Call for the Dead is not only the first Smiley novel, it is the first novel Le Carre wrote. It shows. Later in life, Le Carre’s novels tended toward becoming overly lengthy endurance tests for the reader. This first novel is short and crisp.
The obvious comparison for George Smiley is James Bond. Bond had been around for about 8 years before Smiley. Bond was flashy, daring and saved the world over and over. A very popular hero; the first movie came out a year after Call of the Dead. In the movies, Bond was, of course, played by Sean Connery.
The difference between Connery and Guinness tells you a lot about the difference between Bond and Smiley. Bond is handsome and amazing and gets the gorgeous girl. Smiley is physically unattractive, boring, and…is married to a wealthy gorgeous woman! Alas, the beautiful woman runs off after two years of marriage for a hotter, younger man.
Smiley is, in other words, nothing like James Bond. He is so bland that he actually makes a good spy; nobody ever suspects the really boring guy is a spy. He just plods along through life, shocked that a beautiful woman married him, not surprised that she left him. He is smart and puzzles things out in a very plodding way.
His superiors don’t listen to him, so he quits his job as a spy. But, he still keeps thinking about the case before him. No drama. Just the equivalent of steady police work. There is spy stuff in the story, but not the crazy gizmos of the James Bond movies. Just regular boring spy stuff. How to arrange a meeting. How to pass documents to another person. How the spy organizations are structured.
Call for the Dead achieves the rare feat of making spy work seem like a thoroughly non-exciting thing. Just another day at the office as a mid-level bureaucrat doing the same sorts of things mid-level bureaucrats do in any bureaucratic large organization. What makes George Smiley heroic? Well, nothing. He isn’t heroic at all. Just a guy plodding along doing his job.
Even the title of the book is a sign of how remarkably unexceptional everything in this novel is. Smiley is looking into an apparent suicide The phone rings in the house; it is from the service that arranges to call you at a set time, like an alarm clock. The call for the dead guy is the clue that tells Smiley something is off; why would a guy about to commit suicide set an alarm clock for the following morning? Well, he wouldn’t.
No call for the dead; no story. A boring spy just happens to be there when the phone rings for a boring reason and then he plods along and works out what just happened.
So, the novel now sounds perfectly dull. But it isn’t. Le Carre writes well; he story moves along at a nice clip, and you get to watch Smiley puzzling out the big picture and then figuring out how to catch all the culprits. This isn’t a s good as the great Smiley novels (Tinker, Tailor, Soldier, Spy, and The Spy Wo Came in from the Cold), but the great novels do have the same plodding pace.
Is there a lesson here? Is there anything that makes this book rise up above a decent way to spend an evening? Sure. Reading a decently crafted tale by an author who can write well is exactly the sort of small detail that actually makes up the bulk of our lives.
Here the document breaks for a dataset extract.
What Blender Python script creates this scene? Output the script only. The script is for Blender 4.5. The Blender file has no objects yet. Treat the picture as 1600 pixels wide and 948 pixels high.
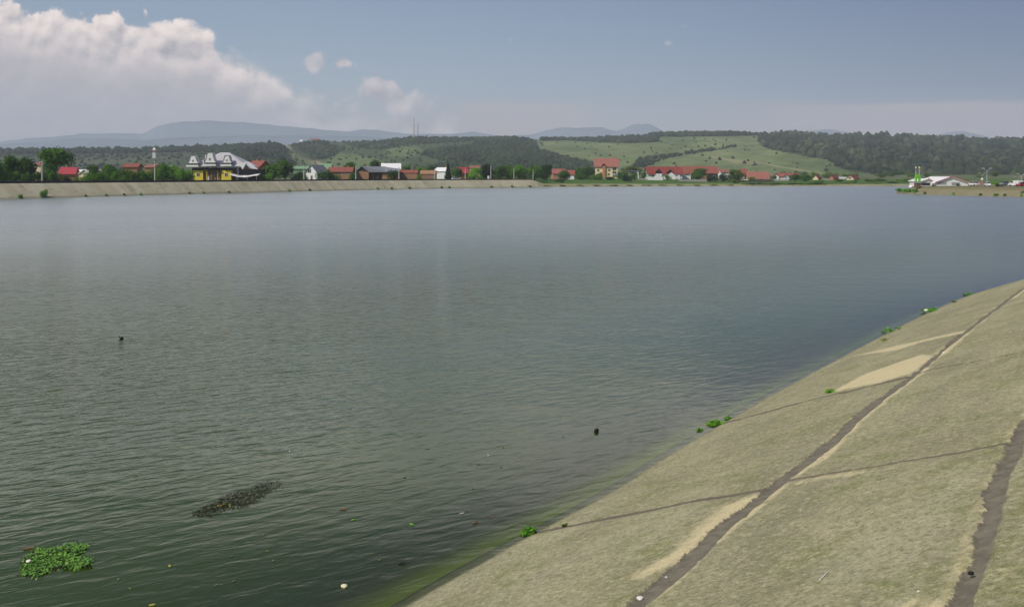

Most of life is not exciting events worthy of a major motion picture starring Sean Connery. Most of life is just a nondescript person like you or me doing the sorts of things we all do. I read books and write about them. I read Call for the Dead and I am writing about it. You read what wrote. This is not a bad description of life.
Sometimes it is worth reminding ourselves that a life can be worth living, and a book can be worth reading, even if it is not accompanied by trumpets and fanfare.